### THE EXERCISE
Exactly the lines from the opening of the records through the line containing "mk('knocker_ring', bm, 'iron', kn, world=True, smooth=True)" should be copied, with both included.

* start *

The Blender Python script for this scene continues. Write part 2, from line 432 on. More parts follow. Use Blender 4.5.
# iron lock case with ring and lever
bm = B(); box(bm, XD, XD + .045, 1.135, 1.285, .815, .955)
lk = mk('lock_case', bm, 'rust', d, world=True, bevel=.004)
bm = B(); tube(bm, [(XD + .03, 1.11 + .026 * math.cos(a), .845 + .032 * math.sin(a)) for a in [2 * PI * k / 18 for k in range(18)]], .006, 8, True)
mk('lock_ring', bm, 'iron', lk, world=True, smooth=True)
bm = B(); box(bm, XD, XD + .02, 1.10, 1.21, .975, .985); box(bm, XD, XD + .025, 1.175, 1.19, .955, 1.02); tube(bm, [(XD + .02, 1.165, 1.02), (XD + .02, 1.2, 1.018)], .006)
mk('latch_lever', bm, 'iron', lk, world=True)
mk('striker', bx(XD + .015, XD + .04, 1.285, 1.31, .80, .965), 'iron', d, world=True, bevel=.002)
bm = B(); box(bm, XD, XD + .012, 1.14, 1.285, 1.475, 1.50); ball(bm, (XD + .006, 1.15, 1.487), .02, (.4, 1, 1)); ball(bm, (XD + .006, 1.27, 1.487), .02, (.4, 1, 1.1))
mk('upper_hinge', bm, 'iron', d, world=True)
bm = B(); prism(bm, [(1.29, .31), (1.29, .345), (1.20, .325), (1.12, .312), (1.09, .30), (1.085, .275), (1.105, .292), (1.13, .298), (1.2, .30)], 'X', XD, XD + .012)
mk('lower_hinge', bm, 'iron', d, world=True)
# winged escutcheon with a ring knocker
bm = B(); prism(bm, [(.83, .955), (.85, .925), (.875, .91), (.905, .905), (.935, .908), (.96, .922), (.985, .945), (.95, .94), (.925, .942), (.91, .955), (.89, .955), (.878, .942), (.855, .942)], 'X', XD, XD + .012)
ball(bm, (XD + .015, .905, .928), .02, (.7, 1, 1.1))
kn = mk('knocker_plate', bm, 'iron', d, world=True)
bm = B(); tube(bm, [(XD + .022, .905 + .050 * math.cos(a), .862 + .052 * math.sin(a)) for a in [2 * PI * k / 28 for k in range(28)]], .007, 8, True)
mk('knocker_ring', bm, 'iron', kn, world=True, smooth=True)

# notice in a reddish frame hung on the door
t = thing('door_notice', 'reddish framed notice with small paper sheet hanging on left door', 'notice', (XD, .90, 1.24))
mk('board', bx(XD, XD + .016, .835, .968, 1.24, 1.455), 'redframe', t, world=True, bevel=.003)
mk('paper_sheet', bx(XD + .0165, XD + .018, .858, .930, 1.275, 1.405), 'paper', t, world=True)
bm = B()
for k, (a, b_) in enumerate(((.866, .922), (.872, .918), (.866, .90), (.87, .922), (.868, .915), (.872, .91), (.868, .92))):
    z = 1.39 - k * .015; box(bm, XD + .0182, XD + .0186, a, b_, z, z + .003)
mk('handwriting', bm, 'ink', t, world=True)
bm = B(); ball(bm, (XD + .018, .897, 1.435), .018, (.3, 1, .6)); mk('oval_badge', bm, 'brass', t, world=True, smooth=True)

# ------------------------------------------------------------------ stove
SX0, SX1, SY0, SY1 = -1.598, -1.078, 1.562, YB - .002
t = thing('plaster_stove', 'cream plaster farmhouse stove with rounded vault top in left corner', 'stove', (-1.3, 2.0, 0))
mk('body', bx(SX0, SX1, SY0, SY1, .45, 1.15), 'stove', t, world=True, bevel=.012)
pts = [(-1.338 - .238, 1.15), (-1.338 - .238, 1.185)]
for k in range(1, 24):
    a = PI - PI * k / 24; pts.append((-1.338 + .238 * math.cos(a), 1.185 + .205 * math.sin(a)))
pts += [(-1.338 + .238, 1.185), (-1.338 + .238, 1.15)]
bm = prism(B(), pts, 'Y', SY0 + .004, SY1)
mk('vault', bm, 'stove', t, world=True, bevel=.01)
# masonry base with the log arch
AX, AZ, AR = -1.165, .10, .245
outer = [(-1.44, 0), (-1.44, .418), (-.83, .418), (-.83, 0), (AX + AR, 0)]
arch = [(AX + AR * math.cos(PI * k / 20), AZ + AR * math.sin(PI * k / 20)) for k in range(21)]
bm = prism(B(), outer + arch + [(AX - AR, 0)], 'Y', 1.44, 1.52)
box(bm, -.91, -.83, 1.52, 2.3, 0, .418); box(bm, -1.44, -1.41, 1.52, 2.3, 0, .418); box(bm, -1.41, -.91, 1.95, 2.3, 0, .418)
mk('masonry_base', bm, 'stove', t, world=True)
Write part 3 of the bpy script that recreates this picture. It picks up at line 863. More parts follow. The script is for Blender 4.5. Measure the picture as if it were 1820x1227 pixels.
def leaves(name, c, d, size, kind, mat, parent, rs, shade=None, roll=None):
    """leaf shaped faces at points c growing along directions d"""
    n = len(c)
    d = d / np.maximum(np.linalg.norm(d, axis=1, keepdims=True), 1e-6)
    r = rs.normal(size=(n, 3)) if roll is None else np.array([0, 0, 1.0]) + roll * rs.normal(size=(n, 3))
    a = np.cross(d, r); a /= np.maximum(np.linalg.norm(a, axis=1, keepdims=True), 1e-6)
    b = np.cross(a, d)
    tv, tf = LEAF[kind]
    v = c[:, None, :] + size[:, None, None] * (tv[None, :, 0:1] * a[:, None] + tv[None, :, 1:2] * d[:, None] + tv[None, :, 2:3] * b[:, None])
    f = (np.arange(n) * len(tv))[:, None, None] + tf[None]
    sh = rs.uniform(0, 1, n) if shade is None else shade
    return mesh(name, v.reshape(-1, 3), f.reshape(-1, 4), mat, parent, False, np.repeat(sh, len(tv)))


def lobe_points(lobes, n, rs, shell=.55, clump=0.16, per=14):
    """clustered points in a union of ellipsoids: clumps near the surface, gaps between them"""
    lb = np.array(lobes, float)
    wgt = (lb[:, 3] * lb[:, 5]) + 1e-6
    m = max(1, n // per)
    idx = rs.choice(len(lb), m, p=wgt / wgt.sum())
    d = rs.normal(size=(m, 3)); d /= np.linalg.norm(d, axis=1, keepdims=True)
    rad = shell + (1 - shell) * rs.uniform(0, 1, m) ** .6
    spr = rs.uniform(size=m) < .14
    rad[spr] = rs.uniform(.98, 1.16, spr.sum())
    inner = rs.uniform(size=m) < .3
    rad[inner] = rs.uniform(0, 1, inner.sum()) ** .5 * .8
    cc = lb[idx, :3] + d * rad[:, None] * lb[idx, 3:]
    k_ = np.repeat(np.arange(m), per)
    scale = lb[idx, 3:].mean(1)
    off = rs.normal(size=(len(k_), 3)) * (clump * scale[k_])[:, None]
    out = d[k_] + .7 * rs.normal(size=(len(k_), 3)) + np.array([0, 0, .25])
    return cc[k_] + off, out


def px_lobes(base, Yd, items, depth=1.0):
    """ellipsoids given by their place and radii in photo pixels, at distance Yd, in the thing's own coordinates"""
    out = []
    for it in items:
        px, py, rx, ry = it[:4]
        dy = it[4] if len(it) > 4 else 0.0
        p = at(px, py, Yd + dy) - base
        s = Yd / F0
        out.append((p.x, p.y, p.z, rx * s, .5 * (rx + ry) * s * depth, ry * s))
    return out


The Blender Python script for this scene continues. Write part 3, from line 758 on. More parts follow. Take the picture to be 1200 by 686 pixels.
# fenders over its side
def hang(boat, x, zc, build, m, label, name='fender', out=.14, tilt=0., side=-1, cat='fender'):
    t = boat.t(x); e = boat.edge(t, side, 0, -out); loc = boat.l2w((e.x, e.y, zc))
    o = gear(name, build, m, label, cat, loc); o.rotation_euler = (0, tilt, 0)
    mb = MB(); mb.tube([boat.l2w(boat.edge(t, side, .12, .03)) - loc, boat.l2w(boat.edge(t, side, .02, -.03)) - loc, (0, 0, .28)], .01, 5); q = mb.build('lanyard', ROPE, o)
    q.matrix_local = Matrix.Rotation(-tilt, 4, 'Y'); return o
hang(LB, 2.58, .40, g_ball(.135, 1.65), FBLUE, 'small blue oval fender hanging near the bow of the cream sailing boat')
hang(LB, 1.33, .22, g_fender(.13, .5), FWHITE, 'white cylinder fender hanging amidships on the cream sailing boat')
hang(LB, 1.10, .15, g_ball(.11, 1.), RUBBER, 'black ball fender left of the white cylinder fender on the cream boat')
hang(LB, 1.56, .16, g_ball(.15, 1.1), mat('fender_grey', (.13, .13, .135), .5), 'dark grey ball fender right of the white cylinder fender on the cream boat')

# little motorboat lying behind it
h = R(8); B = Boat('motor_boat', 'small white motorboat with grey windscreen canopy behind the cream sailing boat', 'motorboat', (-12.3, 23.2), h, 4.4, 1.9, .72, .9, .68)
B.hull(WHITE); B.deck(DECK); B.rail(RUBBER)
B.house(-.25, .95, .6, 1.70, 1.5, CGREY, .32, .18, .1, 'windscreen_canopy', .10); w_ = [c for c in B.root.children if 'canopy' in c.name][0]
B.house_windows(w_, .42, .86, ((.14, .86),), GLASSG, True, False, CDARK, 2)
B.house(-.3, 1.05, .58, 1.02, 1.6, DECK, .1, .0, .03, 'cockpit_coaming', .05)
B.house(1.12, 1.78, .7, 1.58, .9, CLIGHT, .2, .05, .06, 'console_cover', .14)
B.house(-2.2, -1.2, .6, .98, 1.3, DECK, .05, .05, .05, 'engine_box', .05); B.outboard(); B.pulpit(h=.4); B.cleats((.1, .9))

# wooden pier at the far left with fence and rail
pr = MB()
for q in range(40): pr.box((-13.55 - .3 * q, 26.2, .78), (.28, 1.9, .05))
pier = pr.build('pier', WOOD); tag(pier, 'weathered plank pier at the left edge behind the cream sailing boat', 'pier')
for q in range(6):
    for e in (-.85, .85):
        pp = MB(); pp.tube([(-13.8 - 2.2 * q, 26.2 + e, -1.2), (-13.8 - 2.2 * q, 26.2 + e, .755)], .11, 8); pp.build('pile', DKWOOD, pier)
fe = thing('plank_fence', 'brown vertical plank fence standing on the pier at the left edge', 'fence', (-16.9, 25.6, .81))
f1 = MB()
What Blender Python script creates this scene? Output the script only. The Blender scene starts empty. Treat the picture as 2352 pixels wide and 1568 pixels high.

* end *

### WRITTEN SOLUTION
The Blender Python script for this scene continues. Write part 2, from line 432 on. More parts follow. Use Blender 4.5.
# iron lock case with ring and lever
bm = B(); box(bm, XD, XD + .045, 1.135, 1.285, .815, .955)
lk = mk('lock_case', bm, 'rust', d, world=True, bevel=.004)
bm = B(); tube(bm, [(XD + .03, 1.11 + .026 * math.cos(a), .845 + .032 * math.sin(a)) for a in [2 * PI * k / 18 for k in range(18)]], .006, 8, True)
mk('lock_ring', bm, 'iron', lk, world=True, smooth=True)
bm = B(); box(bm, XD, XD + .02, 1.10, 1.21, .975, .985); box(bm, XD, XD + .025, 1.175, 1.19, .955, 1.02); tube(bm, [(XD + .02, 1.165, 1.02), (XD + .02, 1.2, 1.018)], .006)
mk('latch_lever', bm, 'iron', lk, world=True)
mk('striker', bx(XD + .015, XD + .04, 1.285, 1.31, .80, .965), 'iron', d, world=True, bevel=.002)
bm = B(); box(bm, XD, XD + .012, 1.14, 1.285, 1.475, 1.50); ball(bm, (XD + .006, 1.15, 1.487), .02, (.4, 1, 1)); ball(bm, (XD + .006, 1.27, 1.487), .02, (.4, 1, 1.1))
mk('upper_hinge', bm, 'iron', d, world=True)
bm = B(); prism(bm, [(1.29, .31), (1.29, .345), (1.20, .325), (1.12, .312), (1.09, .30), (1.085, .275), (1.105, .292), (1.13, .298), (1.2, .30)], 'X', XD, XD + .012)
mk('lower_hinge', bm, 'iron', d, world=True)
# winged escutcheon with a ring knocker
bm = B(); prism(bm, [(.83, .955), (.85, .925), (.875, .91), (.905, .905), (.935, .908), (.96, .922), (.985, .945), (.95, .94), (.925, .942), (.91, .955), (.89, .955), (.878, .942), (.855, .942)], 'X', XD, XD + .012)
ball(bm, (XD + .015, .905, .928), .02, (.7, 1, 1.1))
kn = mk('knocker_plate', bm, 'iron', d, world=True)
bm = B(); tube(bm, [(XD + .022, .905 + .050 * math.cos(a), .862 + .052 * math.sin(a)) for a in [2 * PI * k / 28 for k in range(28)]], .007, 8, True)
mk('knocker_ring', bm, 'iron', kn, world=True, smooth=True)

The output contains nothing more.